Y con sus declaraciones de que México cabildeará en contra de candidatos Republicanos en las elecciones de 2024, el presidente amenaza con contaminar aún más la agenda bilateral con EE.UU camino a dos procesos electorales presidenciales simultáneos en una y otra nación y en el contexto de la peor relación -desde los ochenta- de un titular del Ejecutivo mexicano con el Congreso estadounidense, un actor central y clave de la agenda con nuestro país. De por sí los Demócratas, cabreados por la manera en la cual López Obrador se posicionó con respecto a Trump, la campaña electoral de 2020, la victoria de Biden y los actos sediciosos del 6 de enero de 2021, tienen una larga lista de tintorería. Ahora con este llamado para hacer campaña contra el GOP, junto con sus ataques ad hominem constantes en contra de legisladores Republicanos y Demócratas por igual que se han venido acumulando, el presidente está haciendo que críticas y cuestionamientos legislativos de ambos partidos sobre México y la relación bilateral crecientemente converjan, de paso colocándonos sobre una pista de patinaje de hielo quebradizo cara a 2024, sobre todo si llegase a imponerse un candidato Republicano.

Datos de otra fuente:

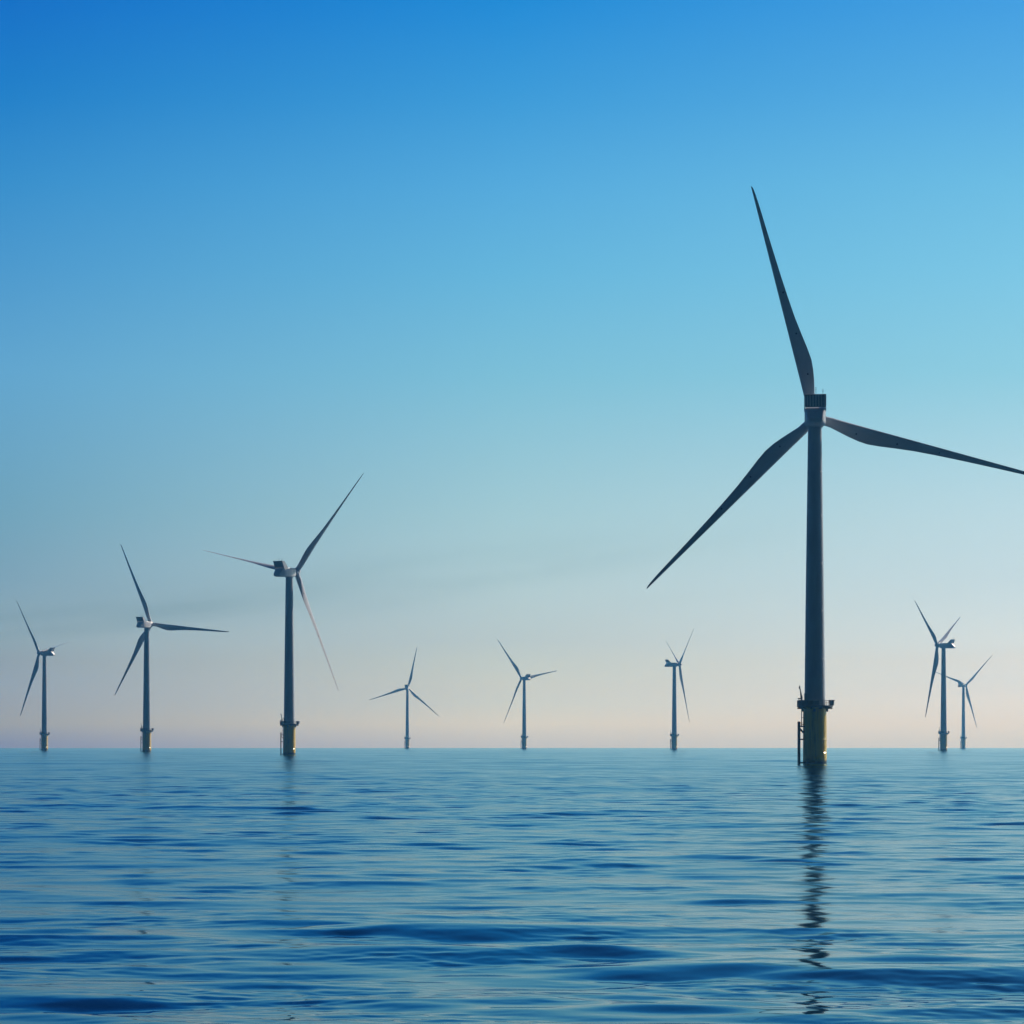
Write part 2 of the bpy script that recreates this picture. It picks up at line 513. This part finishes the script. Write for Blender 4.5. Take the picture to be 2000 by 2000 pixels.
    me.update(calc_edges=True)
    # ripples too small for the mesh at a distance count as roughness there
    rough = np.sqrt(np.sqrt(2 * lostvar) * ROUGH_K + BASE_ALPHA)
    at = me.attributes.new('ripple', 'FLOAT', 'POINT')
    at.data.foreach_set('value', np.concatenate([np.repeat(rough, nf), rough[:1]]).astype(np.float32))
    o = bpy.data.objects.new('water', me); C.objects.link(o)
    o['kind'] = 'structure'
    o['label'] = 'calm deep blue sea with low swell and fine ripples'
    m, nt, b = new_mat('sea_water')
    nt.nodes.remove(b)
    fr = nt.nodes.new('ShaderNodeFresnel'); fr.inputs['IOR'].default_value = 1.333
    df = nt.nodes.new('ShaderNodeBsdfDiffuse'); df.inputs['Color'].default_value = (*WATER_COL, 1)
    gl = nt.nodes.new('ShaderNodeBsdfGlossy'); gl.distribution = 'BECKMANN'; gl.inputs['Color'].default_value = (*WATER_TINT, 1)
    mx = nt.nodes.new('ShaderNodeMixShader')
    an = nt.nodes.new('ShaderNodeAttribute'); an.attribute_name = 'ripple'
    nt.links.new(an.outputs['Fac'], gl.inputs['Roughness'])
    nt.links.new(fr.outputs['Fac'], mx.inputs['Fac'])
    nt.links.new(df.outputs['BSDF'], mx.inputs[1]); nt.links.new(gl.outputs['BSDF'], mx.inputs[2])
    nt.links.new(mx.outputs['Shader'], nt.nodes['Material Output'].inputs['Surface'])
    me.materials.append(m)
    print('sea rows', nr, 'cols', nf, 'verts', len(co))
    return o

SEED = 15
#        shortest, longest wavelength, count, rms slope, spread of direction, patchiness
WAVES = [(40, 110, 8, .007, .3, 0), (14, 34, 14, .013, .40, 0), (5, 14, 20, .019, .42, 0), (1.6, 5, 36, .037, .55, 1), (.4, 1.6, 40, .028, .7, 2)]
ROUGH_K, BASE_ALPHA = .5, .0012
WATER_COL = (.0012, .016, .036)
WATER_TINT = (.59, .77, .84)
make_sea()

# ------------------------------------------------------------------ haze
HAZE_D = 1.15e-4
m = MB()
m.box((0, 0, (150 - 8.5) / 2), (18600, 18600, 150 + 8.5))
hz = m.build('haze', [])
hz['kind'] = 'stuff'; hz['label'] = 'pale blue sea haze that fades the far turbines'
hm = bpy.data.materials.new('sea_haze'); hm.use_nodes = True
nt = hm.node_tree; nt.nodes.clear()
ov = nt.nodes.new('ShaderNodeOutputMaterial'); pv = nt.nodes.new('ShaderNodeVolumePrincipled')
pv.inputs['Color'].default_value = (.17, .58, 1.0, 1)
pv.inputs['Absorption Color'].default_value = (1, 1, 1, 1)
pv.inputs['Density'].default_value = HAZE_D
pv.inputs['Anisotropy'].default_value = 0.7
nt.links.new(pv.outputs['Volume'], ov.inputs['Volume'])
hz.data.materials.clear(); hz.data.materials.append(hm)

# ------------------------------------------------------------------ sky
w = bpy.data.worlds.new('World'); sc.world = w; w.use_nodes = True
nt = w.node_tree; nt.nodes.clear()
N = nt.nodes.new; Lk = nt.links.new
out = N('ShaderNodeOutputWorld'); bg = N('ShaderNodeBackground')
Lk(bg.outputs['Background'], out.inputs['Surface'])
bg.inputs['Strength'].default_value = .1
tc = N('ShaderNodeTexCoord'); sp = N('ShaderNodeSeparateXYZ'); Lk(tc.outputs['Generated'], sp.inputs['Vector'])
def math_node(op, a, b=None, clamp=False):
    n = N('ShaderNodeMath'); n.operation = op; n.use_clamp = clamp
    for i, v in enumerate((a, b)):
        if v is None: continue
        if isinstance(v, (int, float)): n.inputs[i].default_value = v
        else: Lk(v, n.inputs[i])
    return n.outputs['Value']
elev = math_node('DIVIDE', math_node('ARCSINE', sp.outputs['Z']), math.pi / 2, True)     # 0 horizon, 1 zenith
hyp = math_node('SQRT', math_node('ADD', math_node('MULTIPLY', sp.outputs['X'], sp.outputs['X']), math_node('MULTIPLY', sp.outputs['Y'], sp.outputs['Y'])))
saz = math_node('DIVIDE', sp.outputs['X'], math_node('MAXIMUM', hyp, 1e-4))              # side of the sky: towards / away from the sun
front = math_node('DIVIDE', sp.outputs['Y'], math_node('MAXIMUM', hyp, 1e-4))

SKY = {  # elevation in degrees: sky radiance (linear) at three bearings: away from the sun, ahead, towards the sun
    0.0: ((0.22396, 0.26204, 0.45434), (0.60072, 0.69377, 0.71359), (0.72443, 0.78388, 0.69855)),
    0.25: ((0.35257, 0.39937, 0.35873), (0.79534, 0.86344, 0.71595), (0.83679, 0.84774, 0.68857)),
    0.65: ((0.33022, 0.39473, 0.42059), (0.67062, 0.84351, 0.80498), (0.87606, 0.93482, 0.83783)),
    0.9: ((0.31422, 0.43406, 0.53825), (0.66789, 0.80567, 0.72999), (0.78971, 0.93064, 0.93611)),
    1.3: ((0.29329, 0.3793, 0.43687), (0.61123, 0.75429, 0.70368), (0.78797, 0.8502, 0.8056)),
    1.8: ((0.3134, 0.466, 0.55142), (0.51899, 0.67393, 0.7047), (0.73398, 0.86892, 0.88611)),
    2.7: ((0.21816, 0.39995, 0.53258), (0.48953, 0.70153, 0.76108), (0.61455, 0.79442, 0.86277)),
    4.0: ((0.16675, 0.40212, 0.56734), (0.38393, 0.6571, 0.74664), (0.53306, 0.76997, 0.86426)),
    6.3: ((0.12486, 0.41146, 0.69851), (0.21604, 0.57438, 0.76908), (0.289, 0.66306, 0.83269)),
    8.0: ((0.07339, 0.34451, 0.68885), (0.13729, 0.50801, 0.79999), (0.21028, 0.61271, 0.86389)),
    9.5: ((0.03501, 0.29018, 0.67104), (0.09105, 0.43256, 0.80024), (0.15437, 0.54479, 0.8489)),
    11.0: ((0.00757, 0.21956, 0.63973), (0.04084, 0.34485, 0.7637), (0.0939, 0.4383, 0.83616)),
    12.6: ((0.0003, 0.16137, 0.62269), (0.0074, 0.26851, 0.73855), (0.04829, 0.35259, 0.82141)),
    20: ((0.00304, 0.08022, 0.40198), (0.00605, 0.12744, 0.48515), (0.01681, 0.17144, 0.54572)),
    35: ((0.00243, 0.04519, 0.26225), (0.00368, 0.07036, 0.32778), (0.007, 0.09084, 0.37626)),
    90: ((0.00182, 0.02624, 0.17144), (0.00243, 0.0319, 0.18782), (0.00304, 0.0382, 0.20508)),
}
ramps = []
for j in range(3):
    rp = N('ShaderNodeValToRGB'); cr = rp.color_ramp
    while len(cr.elements) < len(SKY): cr.elements.new(.5)
    for el, (e, cols) in zip(cr.elements, SKY.items()):
        el.position = e / 90
        el.color = (*cols[j], 1)
    Lk(elev, rp.inputs['Fac']); ramps.append(rp.outputs['Color'])
def mixc(f, a, b, mode='MIX'):
    n = N('ShaderNodeMix'); n.data_type = 'RGBA'; n.blend_type = mode
    for k, v in (('Factor', f), ('A', a), ('B', b)):
        if isinstance(v, (int, float)): n.inputs[k].default_value = v
        elif isinstance(v, tuple): n.inputs[k].default_value = v
        else: Lk(v, n.inputs[k])
    return n.outputs['Result']
S = math.sin(math.atan(1000 / 6500))
f1 = math_node('MULTIPLY', math_node('ADD', saz, S), 1 / S, True)
f2 = math_node('MULTIPLY', saz, 1 / S, True)
col = mixc(f2, mixc(f1, ramps[0], ramps[1]), ramps[2])
# thin smoky cloud streaks low over the sea
cmb = N('ShaderNodeCombineXYZ')
Lk(math_node('MULTIPLY', saz, 7.0), cmb.inputs['X']); Lk(math_node('ADD', math_node('MULTIPLY', sp.outputs['Z'], 75.0), math_node('MULTIPLY', saz, -9.0)), cmb.inputs['Y'])
nz = N('ShaderNodeTexNoise'); nz.inputs['Scale'].default_value = 1.0; nz.inputs['Detail'].default_value = 4; nz.inputs['Roughness'].default_value = .55
Lk(cmb.outputs['Vector'], nz.inputs['Vector'])
mr = N('ShaderNodeMapRange'); mr.interpolation_type = 'SMOOTHSTEP'
mr.inputs['From Min'].default_value = .48; mr.inputs['From Max'].default_value = .72
Lk(nz.outputs['Fac'], mr.inputs['Value'])
bw = N('ShaderNodeMapRange'); bw.interpolation_type = 'SMOOTHSTEP'
bw.inputs['From Min'].default_value = 4.2 / 90; bw.inputs['From Max'].default_value = 2.4 / 90
Lk(elev, bw.inputs['Value'])
bl = N('ShaderNodeMapRange'); bl.interpolation_type = 'SMOOTHSTEP'
bl.inputs['From Min'].default_value = .8 / 90; bl.inputs['From Max'].default_value = 1.6 / 90
Lk(elev, bl.inputs['Value'])
band = math_node('MULTIPLY', math_node('MULTIPLY', mr.outputs['Result'], bw.outputs['Result']), bl.outputs['Result'])
col = mixc(math_node('MULTIPLY', band, .12), col, (.80, .82, .82, 1), 'MULTIPLY')
# a thin grey smoke-like streak, rising to the right
ec = math_node('MULTIPLY_ADD', saz, 7.4 / 90); ec.node.inputs[2].default_value = 3.05 / 90
dv = math_node('DIVIDE', math_node('SUBTRACT', elev, ec), .40 / 90)
gs = math_node('EXPONENT', math_node('MULTIPLY', math_node('MULTIPLY', dv, dv), -1.0))
am = N('ShaderNodeMapRange'); am.interpolation_type = 'SMOOTHSTEP'
am.inputs['From Min'].default_value = .13; am.inputs['From Max'].default_value = -.10
Lk(saz, am.inputs['Value'])
n3 = N('ShaderNodeTexNoise'); n3.inputs['Scale'].default_value = 2.1; n3.inputs['Detail'].default_value = 5
Lk(cmb.outputs['Vector'], n3.inputs['Vector'])
m3 = N('ShaderNodeMapRange'); m3.inputs['From Min'].default_value = .15; m3.inputs['From Max'].default_value = .65
Lk(n3.outputs['Fac'], m3.inputs['Value'])
stk = math_node('MULTIPLY', math_node('MULTIPLY', gs, am.outputs['Result']), m3.outputs['Result'])
col = mixc(stk, col, (.80, .84, .84, 1), 'MULTIPLY')
# sky behind the camera dimmed by hand to keep the facing tower sides dark
fb = N('ShaderNodeMapRange'); fb.interpolation_type = 'SMOOTHSTEP'
fb.inputs['From Min'].default_value = .9; fb.inputs['From Max'].default_value = -.6
fb.inputs['To Min'].default_value = 1.0; fb.inputs['To Max'].default_value = .04
Lk(front, fb.inputs['Value'])
fbc = N('ShaderNodeCombineColor')
for k in ('Red', 'Green', 'Blue'): Lk(fb.outputs['Result'], fbc.inputs[k])
col = mixc(1.0, col, fbc.outputs['Color'], 'MULTIPLY')
sky = N('ShaderNodeTexSky'); sky.sky_type = 'NISHITA'; sky.sun_disc = False
sky.sun_elevation = SUN_EL; sky.sun_rotation = SUN_AZ; sky.dust_density = .6; sky.air_density = 1.0
vm = N('ShaderNodeVectorMath'); vm.operation = 'SCALE'; vm.inputs['Scale'].default_value = 10 * .90
Lk(col, vm.inputs[0])
v2 = N('ShaderNodeVectorMath'); v2.operation = 'SCALE'; v2.inputs['Scale'].default_value = .012
Lk(sky.outputs['Color'], v2.inputs[0])
va = N('ShaderNodeVectorMath'); va.operation = 'ADD'
Lk(vm.outputs['Vector'], va.inputs[0]); Lk(v2.outputs['Vector'], va.inputs[1])
Lk(va.outputs['Vector'], bg.inputs['Color'])

# ------------------------------------------------------------------ sun
sl = bpy.data.lights.new('sun', 'SUN'); sl.energy = 4.6; sl.angle = R(.53); sl.color = (1, .94, .85)
so = bpy.data.objects.new('sun', sl); C.objects.link(so)
d = Vector((math.sin(SUN_AZ) * math.cos(SUN_EL), math.cos(SUN_AZ) * math.cos(SUN_EL), math.sin(SUN_EL)))
so.rotation_euler = d.to_track_quat('Z', 'Y').to_euler()
so.location = d * 300

# ------------------------------------------------------------------ camera
cd = bpy.data.cameras.new('camera'); cam = bpy.data.objects.new('camera', cd); C.objects.link(cam)
cam.location = (0, 0, EYE); cam.rotation_euler = (R(90), 0, 0)
cd.sensor_width = 36; cd.lens = 36 * 6500 / 2000
cd.shift_y = 453 / 2000
cd.clip_start = .5; cd.clip_end = 40000
sc.camera = cam

sc.view_settings.view_transform = 'Standard'; sc.view_settings.look = 'None'
sc.view_settings.exposure = 0; sc.view_settings.gamma = 1
sc.render.engine = 'CYCLES'
sc.cycles.use_denoising = True
sc.cycles.max_bounces = 6; sc.cycles.glossy_bounces = 3; sc.cycles.diffuse_bounces = 2
sc.cycles.volume_bounces = 0
sc.cycles.sample_clamp_indirect = 4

Al final del día, este nuevo y complejo episodio en la relación con EE.UU pone de relieve una gran paradoja. Para un presidente que afirma como posición de arranque que la mejor política exterior es la política interna, son precisamente las debilidades estructurales internas del país y muchas de las políticas públicas del mandatario mexicano las que se erigen como vulnerabilidades y flancos de presión cara al extranjero, particularmente en una relación tan esencial, asimétrica e interméstica (sí, a pesar de lo que quisiera López Obrador, no hay manera de separar los temas de política interna de cada país del impacto e incidencia que tienen en la agenda bilateral) como la que hay con Estados Unidos.